La Prima Guerra mondiale fu vinta dall’Italia, qualcuno dice con un ‘voltafaccia’, altri invece con un calcolo politico e pratico: la nazione germanica era stata sempre il nostro nemico, fin dai tempi dei barbari. Le ‘fertili pianure’ italiane erano sempre state un mito.
Vittoria, dunque ma quanti sacrifici, quanti morti, quante polemiche. Polemiche che continuarono anche dopo, che divisero ancora il Paese, politicamente almeno, e che portò alla grande tragedia del fascismo e della seconda guerra mondiale. Una relazione diretta, che ormai nessuno storico mette in discussione.
Ma le radiose giornate di maggio che si concludono quattro anni dopo a Vittorio Veneto non si possono cancellare, a 100 anni dalla Grande Guerra dalla memoria collettiva di un popolo. e a questa memoria Cremona ebbe modo di partecipare attivamente.

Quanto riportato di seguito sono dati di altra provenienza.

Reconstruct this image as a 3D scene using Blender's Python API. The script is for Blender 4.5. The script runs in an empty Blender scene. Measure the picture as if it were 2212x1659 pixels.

Per quasi un anno anche la città si divise tra interventisti e neutralisti.
Gli schieramenti furono trasversali: al primo aderirono personalità della sinistra moderata, ai secondi anche esponenti del mondo liberale, che vedevano nella guerra una prova troppo impegnativa per il nostro paese. Ma avevano anche paura delle conseguenze, che la guerra potesse mettere in discussione, una volta finita, quell’ordine costituito. Il pericolo, naturalmente, erano i ‘bolscevichi sovversivi’, come andarono i fatti, invece, è noto: fu l’estrema destra, il fascismo, a sovvertire la società italiana.
La provincia nel censimento del 1911 contava quasi 350mila abitanti. I maschi erano poco meno di 173mila, e di questi ben 77mila erano iscritti nelle liste di leva. Alla fine della guerra nella provincia si contarono 6381 caduti, e l’anno nero per i fanti cremonesi fu poprio l’ultimo anno, il 1918, sul fronte muoiono quasi 2000 soldati. A questi occorre aggiungere i feriti, i mutilati, gli ammalati cronici, coloro che dal punto di vista psicologico non si ripresero mai più.